The Sunbearer Trials

the sunbearer trials

Welcome to The Sunbearer Trials, where teen semidioses compete in a series of challenges with the highest of stakes, in this electric new Mexican-inspired fantasy from Aiden Thomas, the New York Times bestselling author of Cemetery Boys.

For trans rep and Mexican-inspired mythology, try The Sunbearer Trials! With plenty of action and suspense, humour, friendships and rivalries, and a bigger looming threat, I highly recommend this YA fantasy which released at the end of last year.

Real Life

A novel of startling intimacy, violence, and mercy among friends in a Midwestern university town, from an electric new voice.

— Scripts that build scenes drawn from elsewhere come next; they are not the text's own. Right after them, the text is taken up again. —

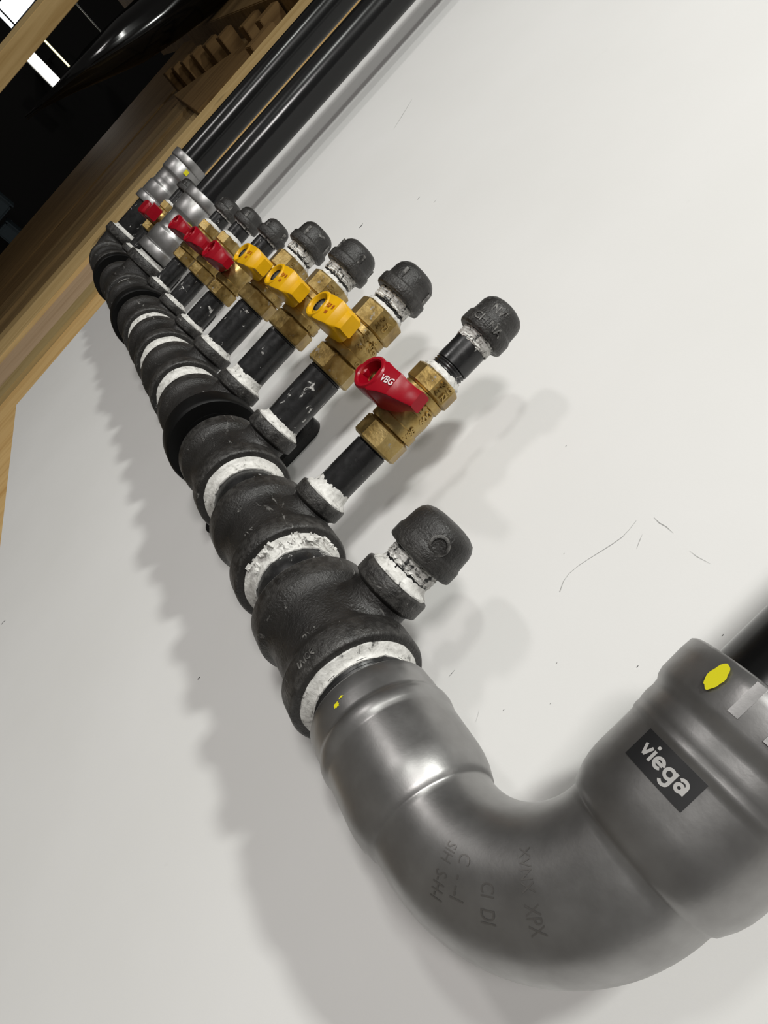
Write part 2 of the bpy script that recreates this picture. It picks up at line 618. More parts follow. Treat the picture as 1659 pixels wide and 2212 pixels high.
# ------------------------------------------------------------------ fittings
def tee_neck(mb, R, rn, fr, z1, seg=48):
    # branch neck growing out of a run of radius R along X with a fillet fr
    rings = []
    steps = 9
    for k in range(steps + 1):
        q = k / steps
        rho = rn + fr * (1 - math.sin(q * PI / 2))
        ring = []
        for j in range(seg):
            a = 2 * PI * j / seg
            x, y = rho * math.cos(a), rho * math.sin(a)
            yc = max(-R * 0.97, min(R * 0.97, y))
            zc = math.sqrt(R * R - yc * yc) - 0.3
            z = zc + fr * (1 - math.cos(q * PI / 2))
            ring.append((x, y, min(z, z1)))
        rings.append(ring)
    rings.append([(rn * math.cos(2 * PI * j / seg), rn * math.sin(2 * PI * j / seg), z1) for j in range(seg)])
    mb.rings(rings, True, False, False)


def run_profile(h, Rc, Rb, w):
    # one run of a tee along X: collar, body, collar
    e = 1.6
    return [(-h, Rc - 8.2), (-h, Rc - e), (-h + e * 0.3, Rc - e * 0.4), (-h + e, Rc), (-h + w - e, Rc), (-h + w, Rc - 0.6), (-h + w + 2.2, Rb + 1.5), (-h + w + 5, Rb + 0.3), (-h + w + 8, Rb),
            (h - w - 8, Rb), (h - w - 5, Rb + 0.3), (h - w - 2.2, Rb + 1.5), (h - w, Rc - 0.6), (h - w + e, Rc), (h - e, Rc), (h - e * 0.3, Rc - e * 0.4), (h, Rc - e), (h, Rc - 8.2)]


def make_tee(X, half, rc, zc, ch, rn, label, tilt=0.0, big=False):
    t = thing('pipe_tee', label, 'tee', (X, Y0, 0), (tilt, 0, 0), 'black cast iron tees of the manifold')
    mb = MB()
    mb.lathe(run_profile(half, 33.0, 28.8, 14), 'X', 64)
    tee_neck(mb, 28.8, rn, 6.0 if not big else 3.0, zc - ch)
    mb.build('body', IRON, t, sharp=50)
    e = 1.3
    mb = MB()
    mb.lathe([(zc - ch - 1.6, rn - 1), (zc - ch - 1.2, rn + 0.2), (zc - ch, rc - e * 1.2), (zc - ch + e * 0.5, rc - 0.3), (zc - ch + e, rc), (zc - e, rc), (zc - 0.4, rc - 0.4), (zc, rc - e), (zc, rc - 5.5)], 'Z', 56)
    mb.build('outlet_collar', IRON, t, sharp=50)
    return t


def make_paste_ring(parent, axis, s, r0, r1, w, seed, back=0.5):
    mb = MB()
    j = jitter(seed, 0.55, 0.9)

    def jj(a, ss, r):
        if abs(r - r0) < 0.01 or ss * (1 if back > 0 else -1) > 1e8:
            return r, ss
        return j(a, ss, r)
    g = 1.0 if back > 0 else -1.0
    prof = [(s + back, r1 - 0.4), (s - g * 0.9, r1 - 0.2), (s - g * 1.7, r0 + (r1 - r0) * 0.62), (s - g * 2.6, r0 + (r1 - r0) * 0.28), (s - g * w * 0.7, r0 + 0.45), (s - g * w, r0 + 0.2), (s - g * w, r0 - 1.0)]
    mb.lathe(prof, axis, 72, jit=jj)
    return mb.build('sealing_paste', PASTE, parent, sharp=60)


def thread(z0, z1, r, pitch=1.8, depth=0.8):
    out = []
    n = max(1, int(round(abs(z1 - z0) / pitch)))
    st = (z1 - z0) / n
    for i in range(n):
        a = z0 + i * st
        out += [(a + st * 0.05, r - depth), (a + st * 0.45, r), (a + st * 0.6, r), (a + st * 0.98, r - depth)]
    return out


def make_nipple(X, za, zb_, r, label, group, tlo=6, thi=6, plo=5.0, phi=0.0, seed=1, tilt=0, white_top=False, cr=None):
    h = zb_ - za
    t = thing('pipe_nipple', label, 'pipe', (X + math.tan(tilt) * za, Y0, za), (0, tilt, 0), group)
    mb = MB()
    prof = [(-6, r - 2.0), (-6, r - 1.0)]
    prof += thread(-5.9, tlo, r - 0.1) if tlo > 0 else [(0, r)]
    prof += [(tlo + 0.3, r), (h - thi - 0.3, r)]
    prof += thread(h - thi, h + 5.5, r - 0.1) if thi > 0 else [(h, r)]
    prof += [(h + 6, r - 1.2), (h + 6, r - 3)]
    mb.lathe(prof, 'Z', 48)
    mb.build('tube', PIPE, t, sharp=50)
    if plo:
        make_paste_ring(t, 'Z', 0, r - 0.1, (cr or r + 3.6), plo, seed, back=-0.8)
    if phi:
        mbp = MB()
        j = jitter(seed + 0.7, 0.35, 1.4, 4)

        def j2(a, s, rr):
            return j(a, s, rr)
        prof = [(h - phi, r - 0.5), (h - phi + 0.3, r + 0.35)]
        k = max(2, int(phi / 1.9))
        for i in range(k):
            a0 = h - phi + 0.6 + i * (phi - 0.8) / k
            prof += [(a0, r + 0.15), (a0 + 0.6, r + 0.75), (a0 + 1.3, r + 0.25)]
        prof += [(h + 0.3, r + 1.2), (h + 0.4, r - 0.5)]
        mbp.lathe(prof, 'Z', 72, jit=j2)
        mbp.build('sealing_paste', PASTE_PATCHY, t, sharp=60)
    return t


def make_cap(X, z, r, h, label, tilt=0, rot=0.0, mark=None):
    t = thing('screw_cap_fitting', label, 'pipe cap', (X + math.tan(tilt) * z, Y0, z), (0, tilt, rot), 'black caps closing the branch pipes')
    mb = MB()
    b = 8.5
    k = r / 18.5
    lip = 0.3 if r > 17 and X < 50 else 0.7 if X < 95 else 1.5
    mb.lathe([(1.5, r - 6), (0.0, r - 5.2), (0.0, r - 1.4), (0.5, r - 0.5), (1.4, r), (b - 1.0, r), (b - 0.1, r - 0.3), (b + 0.6, r - 0.5 - lip * 0.6), (b + 1.6, r - 0.5 - lip),
              (h - 8 * k, r - 1.0 - lip), (h - 5 * k, r - 1.9 - lip), (h - 2.6 * k, r - 3.8 - lip), (h - 1.0 * k, r - 7.5), (h - 0.2, r - 12), (h, r - 16 if r > 17 else 0.5)], 'Z', 56)
    for q in range(4 if X > 95 else 0):
        a = q * PI / 2 + 0.35
        c, s = math.cos(a), math.sin(a)
        rb = MB().box(r - 5, r - 1.3, -1.3, 1.3, b - 1, h - 7 * k)
        mb.add([(x * c - y * s, x * s + y * c, zz) for x, y, zz in rb.v], rb.f)
    mb.build('shell', IRON, t, sharp=40)
    if mark:
        def mp(u, v, w):
            a = math.radians(100) + u / r
            return ((r - 1.9 + w) * math.cos(a), (r - 1.9 + w) * math.sin(a), h * 0.58 + v)
        for dy, tx in mark:
            lettering('cast_lettering', tx, 6.5, lambda u, v, w: mp(u, v + dy, w + (1.9 if dy < -4 else 0.2)), IRON, t, 0.5, 0.1)
    return t


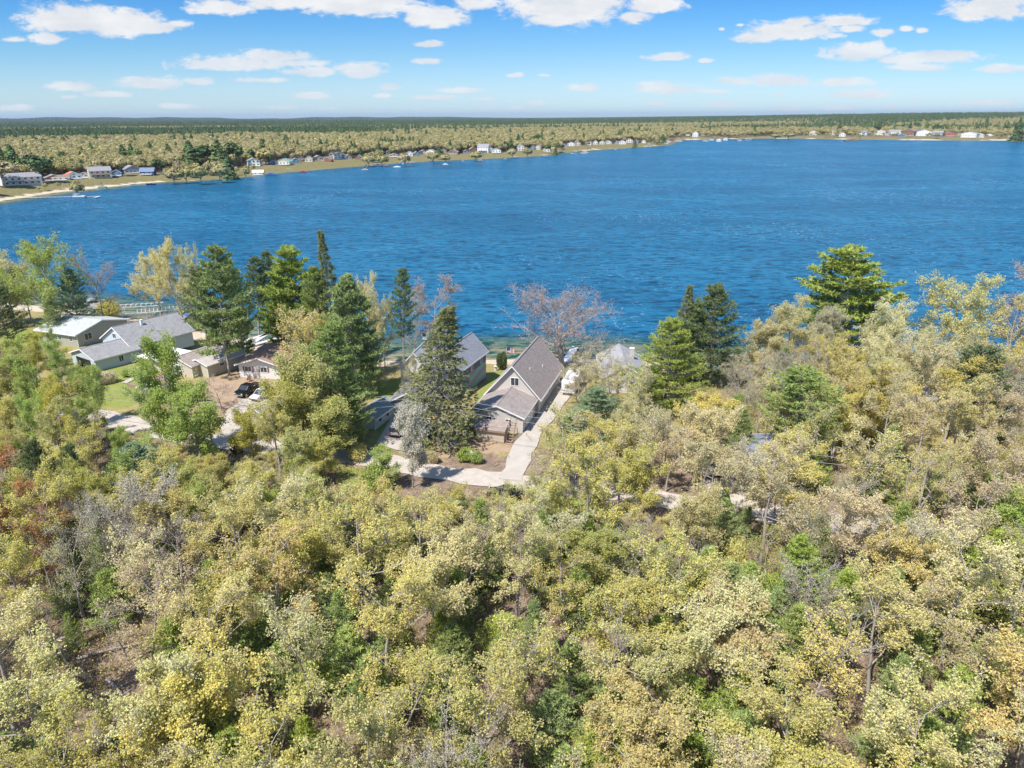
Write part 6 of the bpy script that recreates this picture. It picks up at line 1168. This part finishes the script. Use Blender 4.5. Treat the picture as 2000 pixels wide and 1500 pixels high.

Almost everything about Wallace is at odds with the Midwestern university town where he is working uneasily toward a biochem degree. An introverted young man from Alabama, black and queer, he has left behind his family without escaping the long shadows of his childhood. For reasons of self-preservation, Wallace has enforced a wary distance even within his own circle of friends—some dating each other, some dating women, some feigning straightness. But over the course of a late-summer weekend, a series of confrontations with colleagues, and an unexpected encounter with an ostensibly straight, white classmate, conspire to fracture his defences while exposing long-hidden currents of hostility and desire within their community.

Real Life is my most recent read and sadly lowest rated out of the list, but it was still an important read that I got a lot out of and I can see how other people enjoyed this more. It focuses on Wallace’s experiences as a black man and what he faces daily, his identity as a gay man and relationships, grief and guilt, the uncertainty of leaving education and going into ‘real life’, and even more. I will say it is a very heavy read and definitely check the trigger warnings as there is a lot of dark things that are discussed such as racism, homophobia, child abuse and sexual assault. It is beautifully written though and has a unique perspective and voice.

Thanks for reading! Have you read any of these? What other LGBTQ books would you recommend?